--- BEGIN GIVEN INFORMATION ---

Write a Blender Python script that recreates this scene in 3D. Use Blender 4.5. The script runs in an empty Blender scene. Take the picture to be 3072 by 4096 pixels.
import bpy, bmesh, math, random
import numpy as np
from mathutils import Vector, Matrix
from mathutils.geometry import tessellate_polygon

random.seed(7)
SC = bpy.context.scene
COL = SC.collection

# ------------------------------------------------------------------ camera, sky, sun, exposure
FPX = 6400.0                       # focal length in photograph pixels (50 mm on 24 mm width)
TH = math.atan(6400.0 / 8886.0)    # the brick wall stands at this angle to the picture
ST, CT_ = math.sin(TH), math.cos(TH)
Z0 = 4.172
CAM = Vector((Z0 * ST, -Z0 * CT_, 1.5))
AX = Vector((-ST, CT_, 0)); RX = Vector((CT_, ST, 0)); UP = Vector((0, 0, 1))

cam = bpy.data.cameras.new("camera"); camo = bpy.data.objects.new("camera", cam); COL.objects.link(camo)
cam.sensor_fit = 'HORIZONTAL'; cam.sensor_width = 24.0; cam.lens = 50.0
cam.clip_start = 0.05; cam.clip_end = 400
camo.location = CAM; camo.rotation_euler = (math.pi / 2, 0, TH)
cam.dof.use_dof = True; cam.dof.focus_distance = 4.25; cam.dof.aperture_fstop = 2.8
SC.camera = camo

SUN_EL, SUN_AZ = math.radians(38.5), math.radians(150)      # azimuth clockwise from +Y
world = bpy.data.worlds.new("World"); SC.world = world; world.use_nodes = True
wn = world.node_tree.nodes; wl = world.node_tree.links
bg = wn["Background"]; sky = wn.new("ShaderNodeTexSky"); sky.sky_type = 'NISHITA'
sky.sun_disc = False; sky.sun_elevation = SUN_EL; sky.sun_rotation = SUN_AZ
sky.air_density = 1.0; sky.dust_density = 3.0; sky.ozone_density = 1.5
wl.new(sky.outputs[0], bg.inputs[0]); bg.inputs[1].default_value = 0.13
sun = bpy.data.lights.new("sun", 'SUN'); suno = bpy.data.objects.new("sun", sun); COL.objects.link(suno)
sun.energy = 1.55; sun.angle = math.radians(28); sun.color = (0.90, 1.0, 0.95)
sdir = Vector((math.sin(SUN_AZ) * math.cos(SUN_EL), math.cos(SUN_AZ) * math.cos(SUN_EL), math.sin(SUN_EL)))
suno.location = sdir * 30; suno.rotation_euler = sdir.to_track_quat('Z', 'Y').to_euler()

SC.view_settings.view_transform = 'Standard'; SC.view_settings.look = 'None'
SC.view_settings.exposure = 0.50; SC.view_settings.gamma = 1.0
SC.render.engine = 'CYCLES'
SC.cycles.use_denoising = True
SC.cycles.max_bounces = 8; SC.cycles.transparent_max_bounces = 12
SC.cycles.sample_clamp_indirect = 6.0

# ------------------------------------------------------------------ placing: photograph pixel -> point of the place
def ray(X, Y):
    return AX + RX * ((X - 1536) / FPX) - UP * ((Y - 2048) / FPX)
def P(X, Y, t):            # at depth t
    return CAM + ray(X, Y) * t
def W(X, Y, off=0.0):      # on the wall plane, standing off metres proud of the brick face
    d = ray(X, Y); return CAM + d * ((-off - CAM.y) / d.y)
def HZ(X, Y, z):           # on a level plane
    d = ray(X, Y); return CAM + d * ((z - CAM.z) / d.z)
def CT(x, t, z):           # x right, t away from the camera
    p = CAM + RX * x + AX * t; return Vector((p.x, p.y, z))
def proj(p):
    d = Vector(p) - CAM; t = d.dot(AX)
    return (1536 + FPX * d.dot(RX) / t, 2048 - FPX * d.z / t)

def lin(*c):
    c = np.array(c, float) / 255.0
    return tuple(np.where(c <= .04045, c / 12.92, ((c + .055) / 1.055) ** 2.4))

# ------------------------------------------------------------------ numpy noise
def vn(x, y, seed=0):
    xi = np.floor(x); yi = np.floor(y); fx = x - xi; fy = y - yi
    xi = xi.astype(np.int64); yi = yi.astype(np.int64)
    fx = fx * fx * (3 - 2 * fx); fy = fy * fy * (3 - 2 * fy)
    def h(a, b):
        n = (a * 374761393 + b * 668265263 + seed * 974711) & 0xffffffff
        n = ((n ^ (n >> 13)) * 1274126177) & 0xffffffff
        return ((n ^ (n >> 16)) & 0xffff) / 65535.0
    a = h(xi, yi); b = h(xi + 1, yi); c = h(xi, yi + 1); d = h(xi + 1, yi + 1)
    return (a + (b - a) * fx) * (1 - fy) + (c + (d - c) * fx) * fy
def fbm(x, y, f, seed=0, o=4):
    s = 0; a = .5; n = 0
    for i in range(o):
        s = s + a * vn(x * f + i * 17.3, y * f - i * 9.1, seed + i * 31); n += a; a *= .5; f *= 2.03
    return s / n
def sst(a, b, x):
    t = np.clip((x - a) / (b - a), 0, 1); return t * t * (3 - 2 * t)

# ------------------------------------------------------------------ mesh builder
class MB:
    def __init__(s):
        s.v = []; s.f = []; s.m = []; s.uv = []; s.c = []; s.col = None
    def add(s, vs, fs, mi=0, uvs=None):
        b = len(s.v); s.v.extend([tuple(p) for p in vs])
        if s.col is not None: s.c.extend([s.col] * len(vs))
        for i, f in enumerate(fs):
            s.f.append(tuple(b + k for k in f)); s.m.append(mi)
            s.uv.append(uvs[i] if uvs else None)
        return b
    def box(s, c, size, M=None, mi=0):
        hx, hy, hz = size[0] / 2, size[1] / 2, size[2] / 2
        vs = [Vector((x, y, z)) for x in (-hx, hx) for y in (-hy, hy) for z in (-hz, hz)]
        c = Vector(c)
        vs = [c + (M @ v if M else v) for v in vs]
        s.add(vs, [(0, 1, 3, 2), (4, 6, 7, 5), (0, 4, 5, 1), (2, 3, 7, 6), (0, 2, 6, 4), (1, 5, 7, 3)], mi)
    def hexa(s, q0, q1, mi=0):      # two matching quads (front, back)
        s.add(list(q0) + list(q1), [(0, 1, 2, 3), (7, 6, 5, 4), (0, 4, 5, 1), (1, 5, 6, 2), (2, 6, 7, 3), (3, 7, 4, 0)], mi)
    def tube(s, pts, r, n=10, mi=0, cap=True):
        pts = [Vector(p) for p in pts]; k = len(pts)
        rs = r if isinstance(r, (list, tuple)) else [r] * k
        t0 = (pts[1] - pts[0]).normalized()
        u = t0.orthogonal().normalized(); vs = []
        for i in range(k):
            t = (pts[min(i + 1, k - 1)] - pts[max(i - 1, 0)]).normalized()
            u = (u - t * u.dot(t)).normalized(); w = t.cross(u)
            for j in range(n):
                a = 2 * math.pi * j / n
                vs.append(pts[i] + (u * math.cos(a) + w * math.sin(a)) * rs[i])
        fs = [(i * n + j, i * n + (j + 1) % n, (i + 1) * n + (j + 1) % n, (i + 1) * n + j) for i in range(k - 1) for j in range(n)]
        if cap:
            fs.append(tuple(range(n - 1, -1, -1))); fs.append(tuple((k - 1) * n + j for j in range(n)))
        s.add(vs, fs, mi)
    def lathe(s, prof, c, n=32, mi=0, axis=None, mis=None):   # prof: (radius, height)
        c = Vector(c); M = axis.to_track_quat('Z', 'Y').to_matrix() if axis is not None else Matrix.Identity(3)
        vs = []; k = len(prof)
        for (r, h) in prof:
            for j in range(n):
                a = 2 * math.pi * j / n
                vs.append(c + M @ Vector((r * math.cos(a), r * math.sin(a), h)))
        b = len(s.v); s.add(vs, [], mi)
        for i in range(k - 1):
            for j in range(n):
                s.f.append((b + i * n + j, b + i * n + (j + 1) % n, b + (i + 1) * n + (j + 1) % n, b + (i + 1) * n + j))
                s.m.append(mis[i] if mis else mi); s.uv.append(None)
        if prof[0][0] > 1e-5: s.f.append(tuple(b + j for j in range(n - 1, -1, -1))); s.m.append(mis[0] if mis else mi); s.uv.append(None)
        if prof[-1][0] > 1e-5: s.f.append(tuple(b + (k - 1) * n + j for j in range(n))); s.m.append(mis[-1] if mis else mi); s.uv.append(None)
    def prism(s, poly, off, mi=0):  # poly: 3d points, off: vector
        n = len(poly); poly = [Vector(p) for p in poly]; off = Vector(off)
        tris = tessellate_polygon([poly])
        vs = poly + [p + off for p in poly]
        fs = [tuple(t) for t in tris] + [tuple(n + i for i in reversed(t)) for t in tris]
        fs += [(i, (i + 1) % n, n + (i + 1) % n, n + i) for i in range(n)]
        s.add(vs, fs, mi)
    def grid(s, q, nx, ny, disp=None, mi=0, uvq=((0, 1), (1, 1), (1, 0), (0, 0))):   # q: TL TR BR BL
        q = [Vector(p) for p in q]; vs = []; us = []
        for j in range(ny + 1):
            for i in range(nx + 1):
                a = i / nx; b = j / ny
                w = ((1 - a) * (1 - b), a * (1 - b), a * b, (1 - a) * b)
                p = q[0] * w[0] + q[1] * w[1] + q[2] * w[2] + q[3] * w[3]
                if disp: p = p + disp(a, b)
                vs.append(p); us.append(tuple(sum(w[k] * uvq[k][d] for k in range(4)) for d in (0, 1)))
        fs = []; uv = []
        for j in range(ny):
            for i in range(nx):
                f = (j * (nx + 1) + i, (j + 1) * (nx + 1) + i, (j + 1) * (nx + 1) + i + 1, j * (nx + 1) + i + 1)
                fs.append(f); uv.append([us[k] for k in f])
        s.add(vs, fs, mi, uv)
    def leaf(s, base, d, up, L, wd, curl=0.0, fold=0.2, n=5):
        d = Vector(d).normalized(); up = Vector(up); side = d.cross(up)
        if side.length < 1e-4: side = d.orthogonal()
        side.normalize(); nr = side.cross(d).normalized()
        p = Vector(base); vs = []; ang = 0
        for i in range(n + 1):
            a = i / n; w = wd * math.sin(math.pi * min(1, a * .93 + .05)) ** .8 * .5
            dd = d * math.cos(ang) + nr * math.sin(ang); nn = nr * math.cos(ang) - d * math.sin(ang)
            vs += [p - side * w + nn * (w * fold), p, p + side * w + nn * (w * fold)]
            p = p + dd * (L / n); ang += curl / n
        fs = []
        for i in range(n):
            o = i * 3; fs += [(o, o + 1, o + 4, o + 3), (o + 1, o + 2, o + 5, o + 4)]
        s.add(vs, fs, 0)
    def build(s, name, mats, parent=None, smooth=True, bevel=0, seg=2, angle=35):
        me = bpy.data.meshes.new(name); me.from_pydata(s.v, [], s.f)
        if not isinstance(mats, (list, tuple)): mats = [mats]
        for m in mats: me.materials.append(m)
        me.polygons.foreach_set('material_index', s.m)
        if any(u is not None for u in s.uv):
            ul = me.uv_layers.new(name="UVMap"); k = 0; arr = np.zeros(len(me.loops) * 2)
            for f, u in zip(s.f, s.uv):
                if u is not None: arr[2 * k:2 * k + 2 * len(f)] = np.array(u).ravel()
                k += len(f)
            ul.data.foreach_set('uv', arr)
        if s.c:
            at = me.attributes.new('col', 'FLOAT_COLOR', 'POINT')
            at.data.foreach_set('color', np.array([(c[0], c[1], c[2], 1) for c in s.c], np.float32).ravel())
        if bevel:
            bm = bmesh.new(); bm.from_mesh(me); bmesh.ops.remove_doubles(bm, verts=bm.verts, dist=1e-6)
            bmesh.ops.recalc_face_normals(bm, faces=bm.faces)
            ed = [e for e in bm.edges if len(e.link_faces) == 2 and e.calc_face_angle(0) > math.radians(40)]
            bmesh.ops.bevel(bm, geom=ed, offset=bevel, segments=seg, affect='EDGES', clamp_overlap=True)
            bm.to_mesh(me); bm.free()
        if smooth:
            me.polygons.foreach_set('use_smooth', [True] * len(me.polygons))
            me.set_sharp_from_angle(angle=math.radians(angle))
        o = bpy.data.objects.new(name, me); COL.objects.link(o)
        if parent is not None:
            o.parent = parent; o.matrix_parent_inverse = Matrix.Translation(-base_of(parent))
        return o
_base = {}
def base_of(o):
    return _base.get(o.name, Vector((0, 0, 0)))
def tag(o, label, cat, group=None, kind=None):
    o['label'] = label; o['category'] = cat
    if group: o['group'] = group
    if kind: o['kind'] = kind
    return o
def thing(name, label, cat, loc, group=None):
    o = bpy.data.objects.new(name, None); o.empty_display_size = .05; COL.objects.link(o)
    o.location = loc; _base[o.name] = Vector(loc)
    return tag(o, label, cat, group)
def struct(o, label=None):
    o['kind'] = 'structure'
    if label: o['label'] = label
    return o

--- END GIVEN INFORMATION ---

Return exactly the lines from the beginning of the data above through the one containing "SC.camera = camo", please. Include both end lines and add nothing else.

> **OUTPUT OF THE EXERCISE**:
Write a Blender Python script that recreates this scene in 3D. Use Blender 4.5. The script runs in an empty Blender scene. Take the picture to be 3072 by 4096 pixels.
import bpy, bmesh, math, random
import numpy as np
from mathutils import Vector, Matrix
from mathutils.geometry import tessellate_polygon

random.seed(7)
SC = bpy.context.scene
COL = SC.collection

# ------------------------------------------------------------------ camera, sky, sun, exposure
FPX = 6400.0                       # focal length in photograph pixels (50 mm on 24 mm width)
TH = math.atan(6400.0 / 8886.0)    # the brick wall stands at this angle to the picture
ST, CT_ = math.sin(TH), math.cos(TH)
Z0 = 4.172
CAM = Vector((Z0 * ST, -Z0 * CT_, 1.5))
AX = Vector((-ST, CT_, 0)); RX = Vector((CT_, ST, 0)); UP = Vector((0, 0, 1))

cam = bpy.data.cameras.new("camera"); camo = bpy.data.objects.new("camera", cam); COL.objects.link(camo)
cam.sensor_fit = 'HORIZONTAL'; cam.sensor_width = 24.0; cam.lens = 50.0
cam.clip_start = 0.05; cam.clip_end = 400
camo.location = CAM; camo.rotation_euler = (math.pi / 2, 0, TH)
cam.dof.use_dof = True; cam.dof.focus_distance = 4.25; cam.dof.aperture_fstop = 2.8
SC.camera = camo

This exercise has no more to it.